Tonight I stood in an empty apartment that I called home for almost a year. As Jen wrote, we get a bit sentimental when life takes us from one place to another. I walked through the different rooms and thought of the memories that were made in that place…I could imagine seeing Maisie as a little baby in her Moses basket laying in the middle of the living room. I could see the places where my friends have sat as we talked about life and following Jesus. I looked into the kitchen and could picture Jen discovering how to make new foods for us to enjoy…and I started to get a welling up as I knew that this chapter was nearly over.

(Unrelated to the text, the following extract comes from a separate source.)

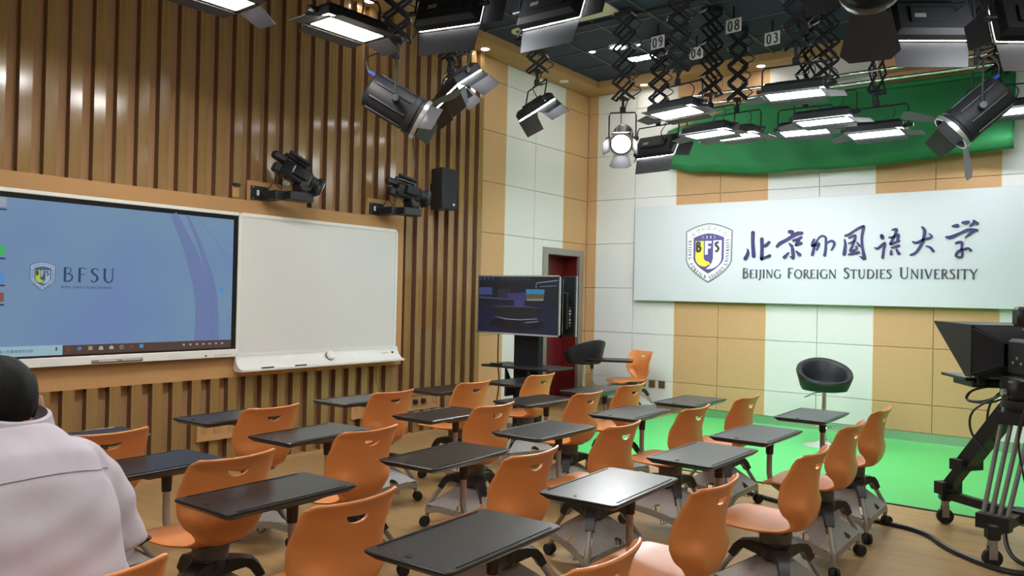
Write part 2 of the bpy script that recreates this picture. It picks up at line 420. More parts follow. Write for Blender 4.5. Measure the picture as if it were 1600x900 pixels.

Earlier in the day I had to quickly get rid of some things that I forgot to pack…mostly clothes. It’s funny how clothes, like places, bring certain memories or events to mind. After learning that the Salvation Army around the corner from our house doesn’t accept clothes I had to resort to putting my things in a box on the street. As I left it there I really felt that I was leaving a part of me behind on the curb! How lame…But within minutes some of the homeless and down and out people were going through the box….taking my clothes to use as their own.Between these two things I feel like God has been trying to say something to me: Don’t get too attached to the places and things that hold your memories…Let the good things of the past live in your heart, not in objects.
Something like a switch being turned on happened inside of me. I started praying that God would give me a divine divorce from being sentimentally attached to places. I prayed that I would discover a spiritual separation from things that I had held too tightly to.For some reason, while standing in the apartment tonight, I felt like I could walk away knowing that God has nothing less than His best waiting for us. As I locked the door behind me I had a peace about the future. I was ready to close the door and confident that the things that I need for the future will always be provided.